» **Given data**

☆ ☆ ☆ ☆

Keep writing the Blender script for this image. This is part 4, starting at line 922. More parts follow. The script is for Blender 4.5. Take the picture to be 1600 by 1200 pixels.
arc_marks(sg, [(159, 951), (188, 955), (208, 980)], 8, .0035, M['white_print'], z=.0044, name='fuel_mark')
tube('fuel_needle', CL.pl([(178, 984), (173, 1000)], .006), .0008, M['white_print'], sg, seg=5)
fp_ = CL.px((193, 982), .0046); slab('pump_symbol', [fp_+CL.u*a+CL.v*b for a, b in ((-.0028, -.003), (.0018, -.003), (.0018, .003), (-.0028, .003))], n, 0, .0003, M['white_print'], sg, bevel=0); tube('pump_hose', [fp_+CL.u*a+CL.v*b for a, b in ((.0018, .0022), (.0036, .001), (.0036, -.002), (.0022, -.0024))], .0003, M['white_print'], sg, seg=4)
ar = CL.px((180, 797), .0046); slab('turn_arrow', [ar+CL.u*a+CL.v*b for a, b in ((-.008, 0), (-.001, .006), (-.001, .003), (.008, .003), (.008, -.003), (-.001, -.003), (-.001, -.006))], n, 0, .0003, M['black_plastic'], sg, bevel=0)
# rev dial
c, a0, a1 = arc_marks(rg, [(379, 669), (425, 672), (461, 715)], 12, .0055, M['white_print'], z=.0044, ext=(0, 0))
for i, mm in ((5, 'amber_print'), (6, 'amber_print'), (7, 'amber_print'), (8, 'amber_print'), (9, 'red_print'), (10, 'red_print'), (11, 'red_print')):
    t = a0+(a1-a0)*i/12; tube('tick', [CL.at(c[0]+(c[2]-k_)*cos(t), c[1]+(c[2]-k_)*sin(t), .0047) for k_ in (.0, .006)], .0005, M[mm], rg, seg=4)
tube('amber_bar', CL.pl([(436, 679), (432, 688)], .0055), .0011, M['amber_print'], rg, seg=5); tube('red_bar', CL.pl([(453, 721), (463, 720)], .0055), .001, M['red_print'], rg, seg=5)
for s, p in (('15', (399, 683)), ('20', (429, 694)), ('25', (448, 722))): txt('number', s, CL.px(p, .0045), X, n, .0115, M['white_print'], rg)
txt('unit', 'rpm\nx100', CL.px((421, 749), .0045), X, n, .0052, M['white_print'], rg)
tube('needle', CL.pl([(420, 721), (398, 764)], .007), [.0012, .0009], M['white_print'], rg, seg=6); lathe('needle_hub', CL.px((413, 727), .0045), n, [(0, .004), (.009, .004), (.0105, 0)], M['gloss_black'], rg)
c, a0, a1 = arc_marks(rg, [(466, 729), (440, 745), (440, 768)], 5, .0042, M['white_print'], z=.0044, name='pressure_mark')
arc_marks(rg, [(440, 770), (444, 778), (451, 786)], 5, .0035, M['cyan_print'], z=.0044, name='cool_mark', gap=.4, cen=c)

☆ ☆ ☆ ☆

Print out the whole listing exactly as it appears.

Keep writing the Blender script for this image. This is part 4, starting at line 922. More parts follow. The script is for Blender 4.5. Take the picture to be 1600 by 1200 pixels.
arc_marks(sg, [(159, 951), (188, 955), (208, 980)], 8, .0035, M['white_print'], z=.0044, name='fuel_mark')
tube('fuel_needle', CL.pl([(178, 984), (173, 1000)], .006), .0008, M['white_print'], sg, seg=5)
fp_ = CL.px((193, 982), .0046); slab('pump_symbol', [fp_+CL.u*a+CL.v*b for a, b in ((-.0028, -.003), (.0018, -.003), (.0018, .003), (-.0028, .003))], n, 0, .0003, M['white_print'], sg, bevel=0); tube('pump_hose', [fp_+CL.u*a+CL.v*b for a, b in ((.0018, .0022), (.0036, .001), (.0036, -.002), (.0022, -.0024))], .0003, M['white_print'], sg, seg=4)
ar = CL.px((180, 797), .0046); slab('turn_arrow', [ar+CL.u*a+CL.v*b for a, b in ((-.008, 0), (-.001, .006), (-.001, .003), (.008, .003), (.008, -.003), (-.001, -.003), (-.001, -.006))], n, 0, .0003, M['black_plastic'], sg, bevel=0)
# rev dial
c, a0, a1 = arc_marks(rg, [(379, 669), (425, 672), (461, 715)], 12, .0055, M['white_print'], z=.0044, ext=(0, 0))
for i, mm in ((5, 'amber_print'), (6, 'amber_print'), (7, 'amber_print'), (8, 'amber_print'), (9, 'red_print'), (10, 'red_print'), (11, 'red_print')):
    t = a0+(a1-a0)*i/12; tube('tick', [CL.at(c[0]+(c[2]-k_)*cos(t), c[1]+(c[2]-k_)*sin(t), .0047) for k_ in (.0, .006)], .0005, M[mm], rg, seg=4)
tube('amber_bar', CL.pl([(436, 679), (432, 688)], .0055), .0011, M['amber_print'], rg, seg=5); tube('red_bar', CL.pl([(453, 721), (463, 720)], .0055), .001, M['red_print'], rg, seg=5)
for s, p in (('15', (399, 683)), ('20', (429, 694)), ('25', (448, 722))): txt('number', s, CL.px(p, .0045), X, n, .0115, M['white_print'], rg)
txt('unit', 'rpm\nx100', CL.px((421, 749), .0045), X, n, .0052, M['white_print'], rg)
tube('needle', CL.pl([(420, 721), (398, 764)], .007), [.0012, .0009], M['white_print'], rg, seg=6); lathe('needle_hub', CL.px((413, 727), .0045), n, [(0, .004), (.009, .004), (.0105, 0)], M['gloss_black'], rg)
c, a0, a1 = arc_marks(rg, [(466, 729), (440, 745), (440, 768)], 5, .0042, M['white_print'], z=.0044, name='pressure_mark')
arc_marks(rg, [(440, 770), (444, 778), (451, 786)], 5, .0035, M['cyan_print'], z=.0044, name='cool_mark', gap=.4, cen=c)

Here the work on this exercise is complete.